Listen, it's going to hurt, we understand that, but it won't kill you.  We all here are testament to having survived and gone on to live a better life.

Pull the plug and start to heal.

((hugs))

Clarity

Community Leader,

Ending an Affair Support Board

iVillage Member
Registered: 04-23-2007
Wed, 01-23-2013 - 9:41am
I just need to ask you how is is the top of the food chain when he is cheating on his W? He may have good looks and a good body but his moral compass is broken. He lacks integrity. I am willing to bet you that he preys on women like yourself that think he is so much better than them and who are so happy that he paid them attention.

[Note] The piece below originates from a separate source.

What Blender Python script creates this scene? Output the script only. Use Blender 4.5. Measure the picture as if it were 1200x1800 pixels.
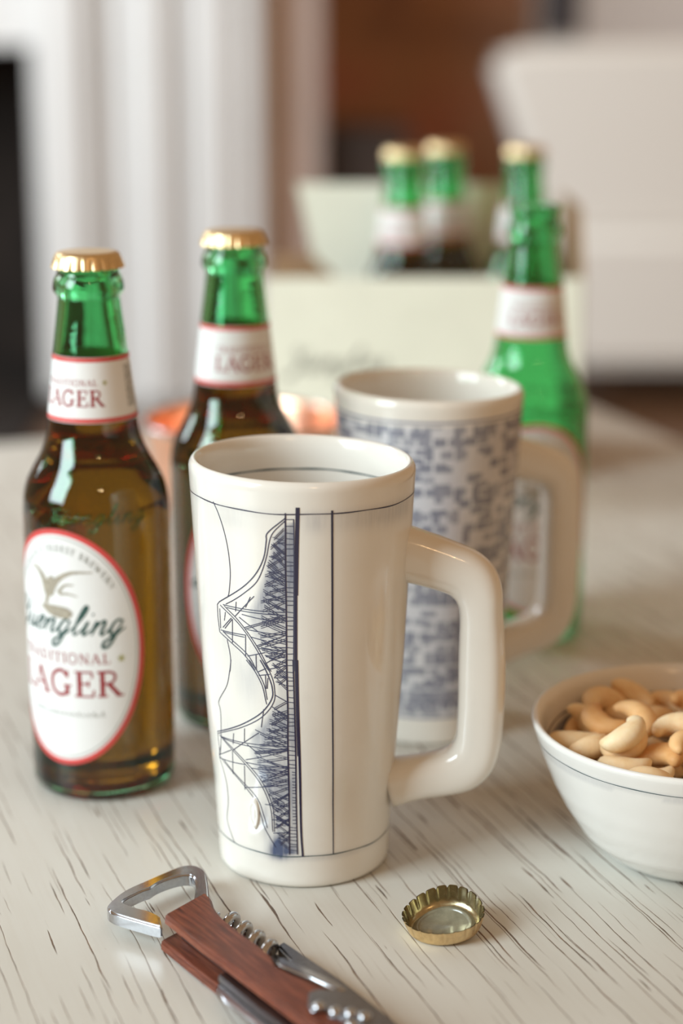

You have to realize that physical beauty fades but good character lasts forever. After all, I hope you know that having a man who is honest, trustworthy puts you first above all others is much better than having a man with physical beauty and no substance unless you are 20 years old.
iVillage Member
Registered: 01-20-2013
Thu, 01-24-2013 - 5:57am

Myrasfriend - I can't really throw stones at his character considering I was doing the same thing.  My moral compass was also broken so I understand the whys and the internal struggle.  I just came to a breaking point.  I know that physical beauty fades.  I guess I was just hungry for what he was offering which was more than just physical but not enough to satisfy and not right.

I told him Tuesday that I could not see him anymore.  I feel like crap for doing it by email but I knew face to face was a bad idea and I wasn't sure i could do it by phone either.  It was hard enough to hit send.  I feel awful in one respect because I feel like I have cut off my own oxygen.  I want so badly for this to have been real.  I want this to be some huge romantic 'scene'.  Yes, part of me wants him to chase me down...to come find me and tell me we will be together forever because he can't live without me!  Ladies, I know this is a dream!  I know that won't happen.  And why on earth does it mean there is something worthless about me??  I am worth fighting for but this is not the man who will do it.  That doesn't reflect on me, intellectually I know this, but some little voice tells me differently.  Talk about needing to do some work on myself.  I do. I need to learn to really love and value myself.  This is a first step.  

The hardest thing today is the sadness of loss.  I lay in bed thinking about not kissing him again, of not holding his hand, of not hearing from him.  I feel like I am losing a good friend and the deepest confidante I have ever had.  But I can't dwell on that.  I have to accept that he is the husband to another woman and as  long as that is the case, I will suffer if I continue to see him.  I don't deserve to torture myself with the knowledge that the man I 'love' is every night going home to someone else.  No matter how 'unhappy' he claims to be...that is not my problem. I want to be first in the heart of the man I give my love to. I think I give a lot in love -probably too much - but I want to learn to give it rightly and to someone who will reciprocate fully.